Secondo la giurisprudenza più evoluta della Corte di cassazione (si vedano, tra le altre, le ordinanze nn. 8700, 8704, 8801, 8922, 9132, 9159, 9568 e 9569 del 2025), l’inerenza va intesa non già come una relazione sinallagmatica tra spesa e provento, bensì come una connessione logico-economica tra l’esborso e l’esercizio dell’attività imprenditoriale, anche in prospettiva futura o mediata. Tale ricostruzione si discosta dall’approccio tradizionale, che subordinava la deducibilità alla correlazione con ricavi specifici, limitando in tal modo la portata applicativa del principio.
Ciò nonostante, la Corte molisana ha ritenuto non sufficientemente provata l’inerenza dei costi sostenuti sull’immobile affittato, in quanto la previsione contrattuale che li imponeva all’affittuario non poteva di per sé fondare la deducibilità sul piano fiscale. È stato infatti valorizzato un orientamento consolidato secondo cui l’autonomia negoziale delle parti non può sovvertire i principi di ordine pubblico tributario, in quanto l’efficacia delle clausole contrattuali, pur vincolanti sotto il profilo civilistico, non si estende automaticamente alla sfera tributaria, ove vigono criteri autonomi di qualificazione giuridica.
La sentenza richiama altresì l’arresto della Corte di cassazione n. 23698/2018, secondo cui non è consentito attribuire efficacia determinativa, ai fini fiscali, a pattuizioni private che pretendano di configurare un costo come deducibile in forza della sola volontà delle parti. Tale principio si fonda sulla necessaria tenuta dell’ordinamento tributario rispetto alle fonti dell’obbligazione fiscale, le quali non possono essere alterate mediante patti di diritto privato, pena la violazione del principio di indisponibilità dell’obbligazione tributaria.
In aggiunta, la Corte ha stigmatizzato la mancata considerazione, da parte del giudice di primo grado, del principio per cui la competenza fiscale dei costi e dei ricavi si determina in base al momento in cui si forma il titolo giuridico che ne costituisce la fonte, purché l’ammontare sia oggettivamente determinabile. L’onere della prova, in tal senso, grava sul contribuente per quanto concerne gli elementi negativi del reddito, quale è appunto il costo deducibile.
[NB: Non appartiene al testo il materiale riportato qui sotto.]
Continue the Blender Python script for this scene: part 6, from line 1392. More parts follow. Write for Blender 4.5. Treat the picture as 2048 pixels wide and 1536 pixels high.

Tale impostazione, seppur formalmente coerente con il disposto dell’articolo 7, comma 5-bis, del decreto legislativo n. 546/1992, rischia tuttavia di alterare l’equilibrio probatorio tra le parti del processo tributario. Invero, un’applicazione rigida del principio secondo cui l’onere della prova dell’inerenza grava interamente sul contribuente può determinare, in concreto, uno squilibrio a vantaggio dell’amministrazione finanziaria, la quale viene esonerata dall’assolvere al proprio onere probatorio in ordine ai fatti costitutivi della pretesa impositiva.
Si impone dunque una riflessione critica sull’evoluzione interpretativa del concetto di inerenza, nella misura in cui essa assume connotazioni sempre più formalistiche, rischiando di compromettere la certezza del diritto e la prevedibilità dell’imposizione fiscale. In tale prospettiva, appare auspicabile un intervento sistemico, anche a livello normativo o mediante circolari interpretative, volto a delineare parametri oggettivi di verifica dell’inerenza, in grado di contemperare le esigenze di tutela dell’erario con il principio di equità impositiva e la tutela dell’affidamento del contribuente.
L’affitto d’azienda, nella sua configurazione contrattuale complessa, pone questioni peculiari in merito alla qualificazione fiscale dei costi sostenuti dall’affittuario, specialmente laddove si tratti di investimenti su beni di proprietà altrui. È proprio in questi casi che il principio di inerenza deve essere declinato in chiave sostanziale e non meramente formale, tenendo conto della finalità economica perseguita e dell’effettiva utilità dei costi nell’ambito dell’attività produttiva esercitata.